Hash table (memoization)
The vast majority of game tree branches are redundant. Even without
taking symmetries into account, nearly all states are reachable from
multiple branches. Exploring all these redundant branches would take
centuries. If I run into a state I’ve seen before, I don’t want to
recompute it.
Once I’ve computed a result, I store it in a hash table so that I can
find it later. Since the state is just a 64-bit integer, I use an
integer hash function to compute a starting index from which to
linearly probe an open addressing hash table. The entire hash table
implementation is literally a dozen lines of code:
uint64_t *
lookup(uint64_t bitboard)
{
static uint64_t table[N];
uint64_t mask = 0xffffffffffffff; // sans minimax
uint64_t hash = bitboard;
hash *= 0xcca1cee435c5048f;
hash ^= hash >> 32;
for (size_t i = hash % N; ; i = (i + 1) % N) {
if (!table[i] || table[i]&mask == bitboard) {
return &table[i];
}
}
}
If the bitboard is not found, it returns a pointer to the (zero-valued)
slot where it should go so that the caller can fill it in.
Canonicalization
Memoization eliminates nearly all redundancy, but there’s still a major
optimization left.

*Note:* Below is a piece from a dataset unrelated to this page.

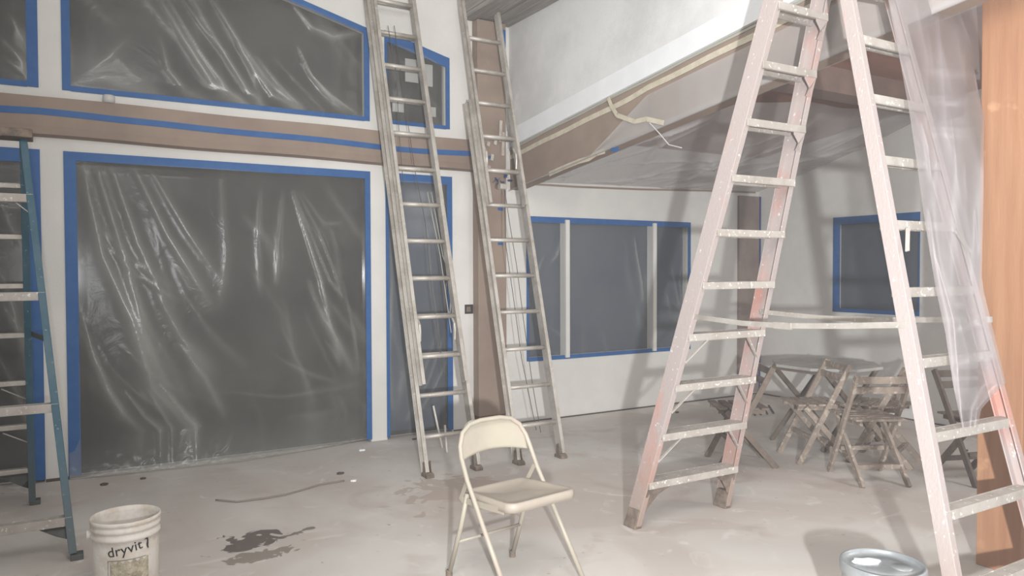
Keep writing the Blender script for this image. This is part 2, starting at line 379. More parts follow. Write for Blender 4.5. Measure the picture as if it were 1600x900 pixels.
# dust hanging in the air of the room
hz = MB().box(-3.9, XR+.3, -1.7, YB+.4, .0005, 4.9).build('dust_haze', None or bpy.data.materials.new('air_dust'))
hm = hz.data.materials[0]; hm.use_nodes = True; hm.node_tree.nodes.clear()
_o = hm.node_tree.nodes.new('ShaderNodeOutputMaterial'); _v = hm.node_tree.nodes.new('ShaderNodeVolumeScatter')
_v.inputs['Color'].default_value = (.98, .98, 1, 1); _v.inputs['Density'].default_value = HAZE; _v.inputs['Anisotropy'].default_value = 0.3
hm.node_tree.links.new(_v.outputs[0], _o.inputs['Volume'])
hz['kind'] = 'structure'; hz.name = 'haze'
# ------------------------------------------------------------------ windows, film and tape
def ridge_field(Xg, Zg, ridges):
    H = np.zeros_like(Xg)
    for pts, h, wd in ridges:
        L_ = len(pts)-1
        best = np.full_like(Xg, 1e9); tt = np.zeros_like(Xg)
        for i in range(L_):
            a = pts[i]; b = pts[i+1]; dx, dz = b[0]-a[0], b[1]-a[1]; l2 = dx*dx+dz*dz+1e-9
            t = np.clip(((Xg-a[0])*dx+(Zg-a[1])*dz)/l2, 0, 1)
            d = np.hypot(Xg-a[0]-t*dx, Zg-a[1]-t*dz)
            mk = d < best; best = np.where(mk, d, best); tt = np.where(mk, (i+t)/L_, tt)
        wloc = wd*(.55+.9*tt)
        H += h*np.exp(-(best/wloc)**1.25)*np.sin(np.pi*np.clip(tt*.94+.03, 0, 1))**.5
    return H
def rand_ridges(n, x0, x1, z0, z1, ang, spread, ln, h, wd):
    out = []
    for _ in range(n):
        x = rng.uniform(x0, x1); z = rng.uniform(z0, z1); a = math.radians(ang+rng.uniform(-spread, spread)); l = ln*rng.uniform(.4, 1.2)
        c = rng.uniform(-.5, .5); pts = [(x, z)]
        for k in range(4):
            a += c*.3; pts.append((pts[-1][0]+math.cos(a)*l/4, pts[-1][1]+math.sin(a)*l/4))
        out.append((pts, h*rng.uniform(.3, 1), wd*rng.uniform(.4, 1.3)))
    return out
def grid_mesh(name, P, m, parent, fold=None):
    nv, nu = P.shape[:2]; o0 = origin_of(parent)
    v = (P.reshape(-1, 3)-np.array(o0)).tolist()
    f = [(j*nu+i, j*nu+i+1, (j+1)*nu+i+1, (j+1)*nu+i) for j in range(nv-1) for i in range(nu-1)]
    me = bpy.data.meshes.new(name); me.from_pydata(v, [], f); me.materials.append(m)
    me.polygons.foreach_set('use_smooth', [True]*len(me.polygons))
    if fold is not None:
        at = me.attributes.new('fold', 'FLOAT', 'POINT'); at.data.foreach_set('value', np.clip(fold, 0, 1).astype(np.float32).ravel())
    o = bpy.data.objects.new(name, me); COL.objects.link(o); o.parent = parent; return o

def opening(i, x0, x1, z0, ztop, glass=None):
    """a dark night pane with its frame set into the wall"""
    fr = MB(); t = .03
    zt = lambda x: ztop(x) if callable(ztop) else ztop
    y0, y1 = YB+.05, YB+.12
    fr.box(x0, x0+t, y0, y1, z0, zt(x0)); fr.box(x1-t, x1, y0, y1, z0, zt(x1)); fr.box(x0, x1, y0, y1, z0, z0+t)
    fr.prism([(x0, zt(x0)-t), (x1, zt(x1)-t), (x1, zt(x1)), (x0, zt(x0))], 1, y0, y1)
    f = struct(fr, 'window_%d' % i, M_GLASS if ztop == 2.352 else M_FRAME)
    MB().prism([(x0, z0), (x1, z0), (x1, zt(x1)), (x0, zt(x0))], 1, YB+.085, YB+.1).build('pane', glass or M_GLASS, f)
    return f
def film(label, x0, x1, z0, ztop, ridges_px, n_rand, ang, tw=(.07, .07, .07, .07), cx=None, tail=None, res=.013, amp=.95, bulge=.02):
    zt = lambda x: ztop(x) if callable(ztop) else ztop
    root = thing('plastic_sheet', label, 'plastic sheeting', ((x0+x1)/2, YB, z0))
    nu = int((x1-x0)/res)+2; nv = int((zt(x0)-z0)/res)+2
    U, V = np.meshgrid(np.linspace(0, 1, nu), np.linspace(0, 1, nv))
    X = x0+(x1-x0)*U; ztv = np.array([zt(x) for x in X[0]]); Z = z0+(ztv[None, :]-z0)*V
    rd = [([(W(a, b).x, W(a, b).z) for a, b in pts], h, wd) for pts, h, wd in ridges_px]
    rd += rand_ridges(n_rand//2, x0, x1, z0, z0+(zt(x0)-z0), ang, 25, .8, .008, .03)
    H = ridge_field(X, Z, rd)*amp
    edge = np.minimum(np.minimum(U, 1-U)*(x1-x0), np.minimum(1-V, V if tail is None else 1)*(zt(x0)-z0))
    e = np.clip((edge-.035)/.10, 0, 1)
    Y = YB-.001-H*e-bulge*e*np.sin(np.pi*U)-.010*(1+np.sin(X*3.1+Z*2.3))*e
    P = np.stack([X, Y, Z], -1)
    if tail is not None:                 # the loose foot of the sheet lying on the floor
        lx = np.array([p.x for p in tail]); ly = np.array([p.y for p in tail])
        yf = np.interp(X[0], lx, ly)
        rows = []
        nt_ = 34; ybot = P[0, :, 1]; zb = z0
        for k in range(nt_, 0, -1):
            s_ = k/nt_
            # a quarter curve down to the floor, then flat with crumples
            yy = ybot+(yf-ybot)*s_
            zz = np.maximum(.006, zb*(1-s_*2.2)**1 if False else zb*np.clip(1-s_*1.25, 0, 1)**2.2)
            cr = .016*(np.sin(X[0]*13+s_*7)*np.sin(X[0]*5.3-s_*11)+.6*np.sin(X[0]*31+s_*21)+.5*np.sin(X[0]*57-s_*9))
            bump = np.abs(cr)*np.sin(np.pi*min(1, s_*1.02))
            rows.append(np.stack([X[0], yy, zz+bump+.004], -1))
        P = np.concatenate([np.array(rows), P], 0)
    FO = H/.022
    if tail is not None: FO = np.concatenate([np.repeat(FO[:1], nt_, 0)*np.linspace(0, 1, nt_)[:, None]**3*.8+.75*np.linspace(1, 0, nt_)[:, None], FO], 0)
    grid_mesh('film', P, M_FILM, root, FO)
    # blue tape borders: left, right, bottom, top
    l, r, b, t = tw; yy0, yy1 = YB-.009, YB-.003
    zb = z0 if tail is None else .02
    def st(poly): MB().prism(poly, 1, yy0, yy1).build('blue_tape', M_BLUE, root)
    if l: st([(x0-.004, zb), (x0+l, zb), (x0+l, zt(x0+l)+.004), (x0-.004, zt(x0)+.004)])
    if r: st([(x1-r, zb), (x1+.004, zb), (x1+.004, zt(x1)+.004), (x1-r, zt(x1-r)+.004)])
    if b: st([(x0+l, z0-.004), (x1-r, z0-.004), (x1-r, z0+b), (x0+l, z0+b)])
    if t: st([(x0+l, zt(x0+l)-t), (x1-r, zt(x1-r)-t), (x1-r, zt(x1-r)+.004), (x0+l, zt(x0+l)+.004)])
    return root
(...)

Many states are equivalent by symmetry or reflection.
Taking that into account, about 7/8th of the remaining work can still be
eliminated.
Multiple different states that are identical by symmetry must to be
somehow “folded” into a single, canonical state to represent them all.
I do this by visiting all 8 rotations and reflections and choosing the
one with the smallest 64-bit integer representation.
I only need two operations to visit all 8 symmetries, and I chose
transpose (flip around the diagonal) and vertical flip. Alternating
between these operations visits each symmetry. Since they’re bitboards,
transforms can be implemented using fancy bit-twiddling hacks.
Chess boards, with their power-of-two dimensions, have useful properties
which these British Square boards lack, so this is the best I could come
up with:
// Transpose a board or mask (flip along the diagonal).
uint64_t
transpose(uint64_t b)
{
return ((b >> 16) & 0x00000020000010) |
((b >> 12) & 0x00000410000208) |
((b >> 8) & 0x00008208004104) |
((b >> 4) & 0x00104104082082) |
((b >> 0) & 0xfe082083041041) |
((b << 4) & 0x01041040820820) |
((b << 8) & 0x00820800410400) |
((b << 12) & 0x00410000208000) |
((b << 16) & 0x00200000100000);
}
// Flip a board or mask vertically.
uint64_t
flipv(uint64_t b)
{
return ((b >> 20) & 0x0000003e00001f) |
((b >> 10) & 0x000007c00003e0) |
((b >> 0) & 0xfc00f800007c00) |
((b << 10) & 0x001f00000f8000) |
((b << 20) & 0x03e00001f00000);
}
These transform both players’ bitboards in parallel while leaving the
turn counter intact. The logic here is quite simple: Shift the bitboard
a little bit at a time while using a mask to deposit bits in their new
home once they’re lined up. It’s like a coin sorter. Vertical flip is
analogous to byte-swapping, though with 5-bit “bytes”.
Canonicalizing a bitboard now looks like this:
uint64_t
canonicalize(uint64_t b)
{
uint64_t c = b;
b = transpose(b); c = c < b ? c : b;
b = flipv(b); c = c < b ? c : b;
b = transpose(b); c = c < b ? c : b;
b = flipv(b); c = c < b ? c : b;
b = transpose(b); c = c < b ? c : b;
b = flipv(b); c = c < b ? c : b;
b = transpose(b); c = c < b ? c : b;
return c;
}
Callers need only use canonicalize() on values they pass to lookup()
or store in the table (via the returned pointer).
Developing a heuristic
If you can come up with a perfect play heuristic, especially one that
can be reasonably performed by humans, I’d like to hear it. My engine
has a built-in heuristic tester, so I can test it against perfect play
at all possible game positions to check that it actually works. It’s
currently programmed to test the greedy heuristic and print out the
millions of cases where it fails. Even a heuristic that fails in only a
small number of cases would be pretty reasonable.